What Does Boris Johnson’s Latest Wedding Have to Do With LGBTQ Catholics?

Prime Minister Boris Johnson

What does Boris Johnson’s latest marriage have to do with LGBTQ Catholics? A bit more than appears at first glance, wrote one journalist and educator.

Anger and confusion erupted last month when the British prime minister celebrated his third marriage at the Roman Catholic Westminster Cathedral in London (distinct from the more well-known Westminster Abbey, which is Anglican). Questions were raised about how someone who was divorced, and twice at that, could secure a Catholic wedding. Was this special treatment for the prime minister? A cunning use of canonical loopholes to make it possible when so many other Catholics have been and would be denied?

Johnson’s case does get into the weeds of canon law, though it seems valid, if unseemly, that he did marry (for more information on that, click here and here). The larger point in all this, according to Diarmuid Pepper at The Tablet, is that the church acknowledged with Johnson “life is complex and not always straight forward,” and therefore it responded by showing “compassion and understanding to the newly-weds.”

But this pastorally-oriented approach has left Pepper (and many other Catholics) wondering where such treatment is when it comes to LGBTQ Catholics. Pepper writes:

“However, even though there was no bar to Johnson being married in a Catholic ceremony, [ the Scottish Catholic Tribunal’s Canon Paul] Gargaro says Johnson’s ‘treatment of women and fidelity does seem to leave a lot to be desired’ and he hoped the priest who presided over the wedding had ‘proper marriage preparation for them’ in light of this. 

“Canon Paul Gargaro says Johnson’s “treatment of women” leaves a lot to be desired, yet his marriage goes off without a hitch.

“How hurtful this must be to LGBTQ Catholics, who are told that their relationship is so sinful that it cannot be blessed, even in private.”

Pepper, referencing the Vatican’s ban issued in March on blessing same-gender couples, continues:

“Gay members of the Catholic Church exist and they want to be a part of the faithful. The Church must find a way to make room for their love and blessing same-sex civil-unions is a common-sense way to afford the dignity they deserve as members of the faith. . .

“Change is needed to treat the Church’s gay members with dignity, but also to keep abreast with changing times. . .

“If the Church can accommodate the wedding of Boris Johnson, whose ‘treatment of women and fidelity’ leaves a lot to be desired, then it must find a way to accommodate committed relationships between its gay members.”

The scandal here is not that church officials were able to be channels of God’s mercy to Boris Johnson, but that such care is not afforded to every Catholic who seeks the church’s witness to and blessing of their love.
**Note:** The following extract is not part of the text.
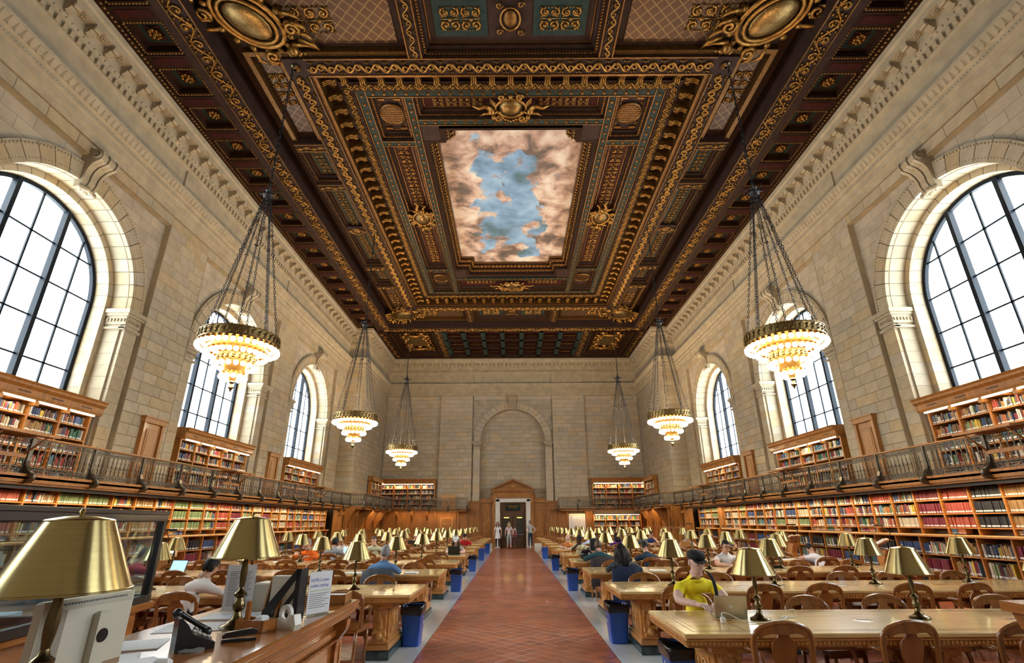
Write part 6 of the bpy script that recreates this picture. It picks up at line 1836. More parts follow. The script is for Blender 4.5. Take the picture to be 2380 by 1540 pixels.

Robert Shine, New Ways Ministry, June 8, 2021

2 replies
  1. Thomas Ellison
    Thomas Ellison says:

    You are correct, Bob Shine. The scandal is indeed that the same accomodation and concern is not offered to all Catholics – just the well connected. I knew a priest once who was ordained late in life. He had been married and divorced, twice ! He told me that he knew his second divorce and subsequent annulment would be a “slam dunk” as part and parcel of his joining the long line of Melchizadek. I don’t have a poker face and my astonishment was not lost on him. Again…the scandal is accomodation.

    Reply
  2. Tom Bower
    Tom Bower says:

    If one can presume that neither of Boris’ first two marriages were inside the Church or to Catholics, that his newest wife has not been married in the Church previously, then they are free to do so this time. Indeed is he or she the Catholic party? This is not an uncommon work around when needed. Regarding his treatment of women, perhaps a trip to the confessional before the wedding would have made things right. As far as concern about the recent notation that the Church can not bless a sin, again it is the potential sinner and God who would decide if there is sin present or not. If your conscience is clear, then there is no sin to preclude going forward to marriage.

    Again, any couple marries each other. God/the Church blesses them as a witness, but otherwise isn’t part of the sacrament.